Information provided ::

+-------+

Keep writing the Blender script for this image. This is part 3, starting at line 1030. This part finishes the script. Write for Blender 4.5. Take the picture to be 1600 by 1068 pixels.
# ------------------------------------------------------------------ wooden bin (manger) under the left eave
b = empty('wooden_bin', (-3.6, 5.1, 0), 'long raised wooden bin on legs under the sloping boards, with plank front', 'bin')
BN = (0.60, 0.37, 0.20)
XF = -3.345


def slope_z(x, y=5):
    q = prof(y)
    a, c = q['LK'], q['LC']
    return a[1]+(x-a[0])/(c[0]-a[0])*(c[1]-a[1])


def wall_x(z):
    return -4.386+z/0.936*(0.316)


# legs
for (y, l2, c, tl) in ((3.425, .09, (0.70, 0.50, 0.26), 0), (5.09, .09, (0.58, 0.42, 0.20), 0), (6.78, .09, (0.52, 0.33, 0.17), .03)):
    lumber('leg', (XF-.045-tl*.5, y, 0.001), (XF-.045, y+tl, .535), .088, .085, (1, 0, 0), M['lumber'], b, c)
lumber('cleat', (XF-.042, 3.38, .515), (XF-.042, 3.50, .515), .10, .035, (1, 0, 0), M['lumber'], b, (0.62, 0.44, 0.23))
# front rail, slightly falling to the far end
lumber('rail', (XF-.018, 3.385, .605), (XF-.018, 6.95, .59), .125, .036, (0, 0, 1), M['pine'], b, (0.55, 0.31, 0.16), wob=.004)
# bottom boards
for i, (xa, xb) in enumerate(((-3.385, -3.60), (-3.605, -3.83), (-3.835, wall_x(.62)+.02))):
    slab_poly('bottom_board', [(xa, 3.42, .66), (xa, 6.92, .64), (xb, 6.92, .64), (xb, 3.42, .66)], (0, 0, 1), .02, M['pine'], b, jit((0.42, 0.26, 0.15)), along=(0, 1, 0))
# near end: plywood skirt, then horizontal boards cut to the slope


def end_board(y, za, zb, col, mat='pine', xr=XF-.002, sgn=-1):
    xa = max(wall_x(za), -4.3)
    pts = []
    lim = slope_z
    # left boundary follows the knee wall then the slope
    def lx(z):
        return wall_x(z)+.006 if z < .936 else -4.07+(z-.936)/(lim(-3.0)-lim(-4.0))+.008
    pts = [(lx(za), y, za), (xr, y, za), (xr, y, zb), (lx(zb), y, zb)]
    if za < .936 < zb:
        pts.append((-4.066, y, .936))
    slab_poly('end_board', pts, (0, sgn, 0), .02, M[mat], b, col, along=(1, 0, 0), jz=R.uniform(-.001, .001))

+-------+

The exercise ::
Output all of the data again. Match it exactly.

Response for this exercise ::
Keep writing the Blender script for this image. This is part 3, starting at line 1030. This part finishes the script. Write for Blender 4.5. Take the picture to be 1600 by 1068 pixels.
# ------------------------------------------------------------------ wooden bin (manger) under the left eave
b = empty('wooden_bin', (-3.6, 5.1, 0), 'long raised wooden bin on legs under the sloping boards, with plank front', 'bin')
BN = (0.60, 0.37, 0.20)
XF = -3.345


def slope_z(x, y=5):
    q = prof(y)
    a, c = q['LK'], q['LC']
    return a[1]+(x-a[0])/(c[0]-a[0])*(c[1]-a[1])


def wall_x(z):
    return -4.386+z/0.936*(0.316)


# legs
for (y, l2, c, tl) in ((3.425, .09, (0.70, 0.50, 0.26), 0), (5.09, .09, (0.58, 0.42, 0.20), 0), (6.78, .09, (0.52, 0.33, 0.17), .03)):
    lumber('leg', (XF-.045-tl*.5, y, 0.001), (XF-.045, y+tl, .535), .088, .085, (1, 0, 0), M['lumber'], b, c)
lumber('cleat', (XF-.042, 3.38, .515), (XF-.042, 3.50, .515), .10, .035, (1, 0, 0), M['lumber'], b, (0.62, 0.44, 0.23))
# front rail, slightly falling to the far end
lumber('rail', (XF-.018, 3.385, .605), (XF-.018, 6.95, .59), .125, .036, (0, 0, 1), M['pine'], b, (0.55, 0.31, 0.16), wob=.004)
# bottom boards
for i, (xa, xb) in enumerate(((-3.385, -3.60), (-3.605, -3.83), (-3.835, wall_x(.62)+.02))):
    slab_poly('bottom_board', [(xa, 3.42, .66), (xa, 6.92, .64), (xb, 6.92, .64), (xb, 3.42, .66)], (0, 0, 1), .02, M['pine'], b, jit((0.42, 0.26, 0.15)), along=(0, 1, 0))
# near end: plywood skirt, then horizontal boards cut to the slope


def end_board(y, za, zb, col, mat='pine', xr=XF-.002, sgn=-1):
    xa = max(wall_x(za), -4.3)
    pts = []
    lim = slope_z
    # left boundary follows the knee wall then the slope
    def lx(z):
        return wall_x(z)+.006 if z < .936 else -4.07+(z-.936)/(lim(-3.0)-lim(-4.0))+.008
    pts = [(lx(za), y, za), (xr, y, za), (xr, y, zb), (lx(zb), y, zb)]
    if za < .936 < zb:
        pts.append((-4.066, y, .936))
    slab_poly('end_board', pts, (0, sgn, 0), .02, M[mat], b, col, along=(1, 0, 0), jz=R.uniform(-.001, .001))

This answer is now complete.